Written request:
Type out every line below exactly as it reads.

Given data:
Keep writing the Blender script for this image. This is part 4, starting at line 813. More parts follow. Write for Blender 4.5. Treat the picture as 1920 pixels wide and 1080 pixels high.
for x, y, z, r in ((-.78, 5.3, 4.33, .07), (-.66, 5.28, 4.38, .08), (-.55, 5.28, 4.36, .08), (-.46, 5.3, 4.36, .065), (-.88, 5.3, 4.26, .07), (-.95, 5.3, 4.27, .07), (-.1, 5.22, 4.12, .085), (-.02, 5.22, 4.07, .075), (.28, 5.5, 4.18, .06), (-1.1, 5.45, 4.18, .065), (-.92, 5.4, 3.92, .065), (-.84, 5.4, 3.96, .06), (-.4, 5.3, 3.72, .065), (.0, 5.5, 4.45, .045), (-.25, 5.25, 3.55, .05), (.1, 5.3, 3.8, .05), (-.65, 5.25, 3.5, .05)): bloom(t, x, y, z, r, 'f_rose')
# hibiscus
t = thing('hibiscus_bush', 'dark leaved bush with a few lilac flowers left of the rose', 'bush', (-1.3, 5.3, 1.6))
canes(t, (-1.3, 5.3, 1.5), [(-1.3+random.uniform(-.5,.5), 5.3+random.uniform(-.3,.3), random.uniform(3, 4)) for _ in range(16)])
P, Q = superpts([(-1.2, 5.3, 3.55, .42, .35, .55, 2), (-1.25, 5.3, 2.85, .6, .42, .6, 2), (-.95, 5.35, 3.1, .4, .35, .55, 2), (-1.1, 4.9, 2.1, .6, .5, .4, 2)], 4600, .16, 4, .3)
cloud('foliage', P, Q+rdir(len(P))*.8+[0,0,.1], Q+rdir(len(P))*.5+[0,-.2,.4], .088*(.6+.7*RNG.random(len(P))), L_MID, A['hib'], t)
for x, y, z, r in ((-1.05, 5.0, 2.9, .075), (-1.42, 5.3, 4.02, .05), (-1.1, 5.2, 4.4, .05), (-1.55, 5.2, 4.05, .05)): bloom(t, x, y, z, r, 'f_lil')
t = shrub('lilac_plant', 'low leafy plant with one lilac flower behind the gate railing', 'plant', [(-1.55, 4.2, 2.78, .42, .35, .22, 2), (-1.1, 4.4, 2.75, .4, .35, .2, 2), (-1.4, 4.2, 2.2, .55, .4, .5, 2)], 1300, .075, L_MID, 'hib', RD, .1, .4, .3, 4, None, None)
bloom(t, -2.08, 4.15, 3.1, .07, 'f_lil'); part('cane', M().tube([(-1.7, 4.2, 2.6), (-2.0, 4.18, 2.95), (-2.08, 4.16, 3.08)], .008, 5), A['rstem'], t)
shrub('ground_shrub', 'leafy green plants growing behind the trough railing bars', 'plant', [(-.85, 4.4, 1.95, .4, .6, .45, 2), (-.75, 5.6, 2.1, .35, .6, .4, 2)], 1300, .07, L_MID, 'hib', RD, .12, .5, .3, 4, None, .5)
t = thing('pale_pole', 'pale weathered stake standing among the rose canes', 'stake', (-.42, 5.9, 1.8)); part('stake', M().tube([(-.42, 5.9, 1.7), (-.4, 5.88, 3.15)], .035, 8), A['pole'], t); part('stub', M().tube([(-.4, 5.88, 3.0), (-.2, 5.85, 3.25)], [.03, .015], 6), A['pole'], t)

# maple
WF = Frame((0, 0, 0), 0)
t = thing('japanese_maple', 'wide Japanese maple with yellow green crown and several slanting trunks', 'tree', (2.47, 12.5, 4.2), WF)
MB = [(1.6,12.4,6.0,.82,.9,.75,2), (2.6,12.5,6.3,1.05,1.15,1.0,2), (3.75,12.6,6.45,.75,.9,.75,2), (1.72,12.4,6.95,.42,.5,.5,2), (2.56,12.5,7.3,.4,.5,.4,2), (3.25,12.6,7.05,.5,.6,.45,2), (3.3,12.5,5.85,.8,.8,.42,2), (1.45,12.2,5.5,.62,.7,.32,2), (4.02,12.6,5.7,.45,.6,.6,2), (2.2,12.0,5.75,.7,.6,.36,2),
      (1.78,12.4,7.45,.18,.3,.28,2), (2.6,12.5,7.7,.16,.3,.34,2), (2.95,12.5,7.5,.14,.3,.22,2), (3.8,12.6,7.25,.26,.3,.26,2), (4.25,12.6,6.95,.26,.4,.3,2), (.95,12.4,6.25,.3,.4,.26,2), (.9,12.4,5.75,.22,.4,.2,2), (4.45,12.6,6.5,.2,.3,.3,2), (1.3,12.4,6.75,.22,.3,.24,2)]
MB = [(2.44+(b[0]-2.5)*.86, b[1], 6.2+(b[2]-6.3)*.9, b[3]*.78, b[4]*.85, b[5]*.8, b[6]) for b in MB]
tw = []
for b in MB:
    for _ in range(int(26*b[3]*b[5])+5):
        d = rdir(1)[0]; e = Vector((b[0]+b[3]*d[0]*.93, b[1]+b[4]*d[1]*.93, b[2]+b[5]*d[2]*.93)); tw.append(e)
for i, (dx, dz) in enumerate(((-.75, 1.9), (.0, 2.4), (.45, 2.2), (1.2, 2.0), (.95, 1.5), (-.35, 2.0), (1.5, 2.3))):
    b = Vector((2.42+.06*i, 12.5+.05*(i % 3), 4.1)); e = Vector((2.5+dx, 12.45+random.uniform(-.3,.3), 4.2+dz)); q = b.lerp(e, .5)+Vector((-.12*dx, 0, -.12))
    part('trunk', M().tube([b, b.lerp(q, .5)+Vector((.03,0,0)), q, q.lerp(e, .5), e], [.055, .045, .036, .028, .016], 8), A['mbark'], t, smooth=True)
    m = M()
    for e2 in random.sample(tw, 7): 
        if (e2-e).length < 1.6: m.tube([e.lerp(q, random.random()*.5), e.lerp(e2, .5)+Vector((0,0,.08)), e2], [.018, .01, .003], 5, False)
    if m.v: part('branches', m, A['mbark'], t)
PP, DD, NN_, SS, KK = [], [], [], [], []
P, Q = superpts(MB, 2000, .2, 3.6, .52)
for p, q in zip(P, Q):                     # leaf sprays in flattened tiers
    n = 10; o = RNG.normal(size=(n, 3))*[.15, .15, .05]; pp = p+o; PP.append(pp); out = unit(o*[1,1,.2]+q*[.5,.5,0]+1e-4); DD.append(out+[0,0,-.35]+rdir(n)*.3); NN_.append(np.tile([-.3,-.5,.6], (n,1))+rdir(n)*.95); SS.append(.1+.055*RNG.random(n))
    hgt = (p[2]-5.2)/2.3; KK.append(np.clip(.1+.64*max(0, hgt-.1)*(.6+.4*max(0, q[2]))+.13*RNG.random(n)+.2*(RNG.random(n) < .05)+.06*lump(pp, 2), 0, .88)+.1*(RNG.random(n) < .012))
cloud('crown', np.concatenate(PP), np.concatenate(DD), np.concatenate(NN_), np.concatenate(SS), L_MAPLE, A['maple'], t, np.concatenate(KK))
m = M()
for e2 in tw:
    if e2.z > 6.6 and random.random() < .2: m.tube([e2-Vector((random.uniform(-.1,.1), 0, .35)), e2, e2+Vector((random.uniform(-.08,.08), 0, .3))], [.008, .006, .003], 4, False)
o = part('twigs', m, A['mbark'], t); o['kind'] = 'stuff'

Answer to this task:
Keep writing the Blender script for this image. This is part 4, starting at line 813. More parts follow. Write for Blender 4.5. Treat the picture as 1920 pixels wide and 1080 pixels high.
for x, y, z, r in ((-.78, 5.3, 4.33, .07), (-.66, 5.28, 4.38, .08), (-.55, 5.28, 4.36, .08), (-.46, 5.3, 4.36, .065), (-.88, 5.3, 4.26, .07), (-.95, 5.3, 4.27, .07), (-.1, 5.22, 4.12, .085), (-.02, 5.22, 4.07, .075), (.28, 5.5, 4.18, .06), (-1.1, 5.45, 4.18, .065), (-.92, 5.4, 3.92, .065), (-.84, 5.4, 3.96, .06), (-.4, 5.3, 3.72, .065), (.0, 5.5, 4.45, .045), (-.25, 5.25, 3.55, .05), (.1, 5.3, 3.8, .05), (-.65, 5.25, 3.5, .05)): bloom(t, x, y, z, r, 'f_rose')
# hibiscus
t = thing('hibiscus_bush', 'dark leaved bush with a few lilac flowers left of the rose', 'bush', (-1.3, 5.3, 1.6))
canes(t, (-1.3, 5.3, 1.5), [(-1.3+random.uniform(-.5,.5), 5.3+random.uniform(-.3,.3), random.uniform(3, 4)) for _ in range(16)])
P, Q = superpts([(-1.2, 5.3, 3.55, .42, .35, .55, 2), (-1.25, 5.3, 2.85, .6, .42, .6, 2), (-.95, 5.35, 3.1, .4, .35, .55, 2), (-1.1, 4.9, 2.1, .6, .5, .4, 2)], 4600, .16, 4, .3)
cloud('foliage', P, Q+rdir(len(P))*.8+[0,0,.1], Q+rdir(len(P))*.5+[0,-.2,.4], .088*(.6+.7*RNG.random(len(P))), L_MID, A['hib'], t)
for x, y, z, r in ((-1.05, 5.0, 2.9, .075), (-1.42, 5.3, 4.02, .05), (-1.1, 5.2, 4.4, .05), (-1.55, 5.2, 4.05, .05)): bloom(t, x, y, z, r, 'f_lil')
t = shrub('lilac_plant', 'low leafy plant with one lilac flower behind the gate railing', 'plant', [(-1.55, 4.2, 2.78, .42, .35, .22, 2), (-1.1, 4.4, 2.75, .4, .35, .2, 2), (-1.4, 4.2, 2.2, .55, .4, .5, 2)], 1300, .075, L_MID, 'hib', RD, .1, .4, .3, 4, None, None)
bloom(t, -2.08, 4.15, 3.1, .07, 'f_lil'); part('cane', M().tube([(-1.7, 4.2, 2.6), (-2.0, 4.18, 2.95), (-2.08, 4.16, 3.08)], .008, 5), A['rstem'], t)
shrub('ground_shrub', 'leafy green plants growing behind the trough railing bars', 'plant', [(-.85, 4.4, 1.95, .4, .6, .45, 2), (-.75, 5.6, 2.1, .35, .6, .4, 2)], 1300, .07, L_MID, 'hib', RD, .12, .5, .3, 4, None, .5)
t = thing('pale_pole', 'pale weathered stake standing among the rose canes', 'stake', (-.42, 5.9, 1.8)); part('stake', M().tube([(-.42, 5.9, 1.7), (-.4, 5.88, 3.15)], .035, 8), A['pole'], t); part('stub', M().tube([(-.4, 5.88, 3.0), (-.2, 5.85, 3.25)], [.03, .015], 6), A['pole'], t)

# maple
WF = Frame((0, 0, 0), 0)
t = thing('japanese_maple', 'wide Japanese maple with yellow green crown and several slanting trunks', 'tree', (2.47, 12.5, 4.2), WF)
MB = [(1.6,12.4,6.0,.82,.9,.75,2), (2.6,12.5,6.3,1.05,1.15,1.0,2), (3.75,12.6,6.45,.75,.9,.75,2), (1.72,12.4,6.95,.42,.5,.5,2), (2.56,12.5,7.3,.4,.5,.4,2), (3.25,12.6,7.05,.5,.6,.45,2), (3.3,12.5,5.85,.8,.8,.42,2), (1.45,12.2,5.5,.62,.7,.32,2), (4.02,12.6,5.7,.45,.6,.6,2), (2.2,12.0,5.75,.7,.6,.36,2),
      (1.78,12.4,7.45,.18,.3,.28,2), (2.6,12.5,7.7,.16,.3,.34,2), (2.95,12.5,7.5,.14,.3,.22,2), (3.8,12.6,7.25,.26,.3,.26,2), (4.25,12.6,6.95,.26,.4,.3,2), (.95,12.4,6.25,.3,.4,.26,2), (.9,12.4,5.75,.22,.4,.2,2), (4.45,12.6,6.5,.2,.3,.3,2), (1.3,12.4,6.75,.22,.3,.24,2)]
MB = [(2.44+(b[0]-2.5)*.86, b[1], 6.2+(b[2]-6.3)*.9, b[3]*.78, b[4]*.85, b[5]*.8, b[6]) for b in MB]
tw = []
for b in MB:
    for _ in range(int(26*b[3]*b[5])+5):
        d = rdir(1)[0]; e = Vector((b[0]+b[3]*d[0]*.93, b[1]+b[4]*d[1]*.93, b[2]+b[5]*d[2]*.93)); tw.append(e)
for i, (dx, dz) in enumerate(((-.75, 1.9), (.0, 2.4), (.45, 2.2), (1.2, 2.0), (.95, 1.5), (-.35, 2.0), (1.5, 2.3))):
    b = Vector((2.42+.06*i, 12.5+.05*(i % 3), 4.1)); e = Vector((2.5+dx, 12.45+random.uniform(-.3,.3), 4.2+dz)); q = b.lerp(e, .5)+Vector((-.12*dx, 0, -.12))
    part('trunk', M().tube([b, b.lerp(q, .5)+Vector((.03,0,0)), q, q.lerp(e, .5), e], [.055, .045, .036, .028, .016], 8), A['mbark'], t, smooth=True)
    m = M()
    for e2 in random.sample(tw, 7): 
        if (e2-e).length < 1.6: m.tube([e.lerp(q, random.random()*.5), e.lerp(e2, .5)+Vector((0,0,.08)), e2], [.018, .01, .003], 5, False)
    if m.v: part('branches', m, A['mbark'], t)
PP, DD, NN_, SS, KK = [], [], [], [], []
P, Q = superpts(MB, 2000, .2, 3.6, .52)
for p, q in zip(P, Q):                     # leaf sprays in flattened tiers
    n = 10; o = RNG.normal(size=(n, 3))*[.15, .15, .05]; pp = p+o; PP.append(pp); out = unit(o*[1,1,.2]+q*[.5,.5,0]+1e-4); DD.append(out+[0,0,-.35]+rdir(n)*.3); NN_.append(np.tile([-.3,-.5,.6], (n,1))+rdir(n)*.95); SS.append(.1+.055*RNG.random(n))
    hgt = (p[2]-5.2)/2.3; KK.append(np.clip(.1+.64*max(0, hgt-.1)*(.6+.4*max(0, q[2]))+.13*RNG.random(n)+.2*(RNG.random(n) < .05)+.06*lump(pp, 2), 0, .88)+.1*(RNG.random(n) < .012))
cloud('crown', np.concatenate(PP), np.concatenate(DD), np.concatenate(NN_), np.concatenate(SS), L_MAPLE, A['maple'], t, np.concatenate(KK))
m = M()
for e2 in tw:
    if e2.z > 6.6 and random.random() < .2: m.tube([e2-Vector((random.uniform(-.1,.1), 0, .35)), e2, e2+Vector((random.uniform(-.08,.08), 0, .3))], [.008, .006, .003], 4, False)
o = part('twigs', m, A['mbark'], t); o['kind'] = 'stuff'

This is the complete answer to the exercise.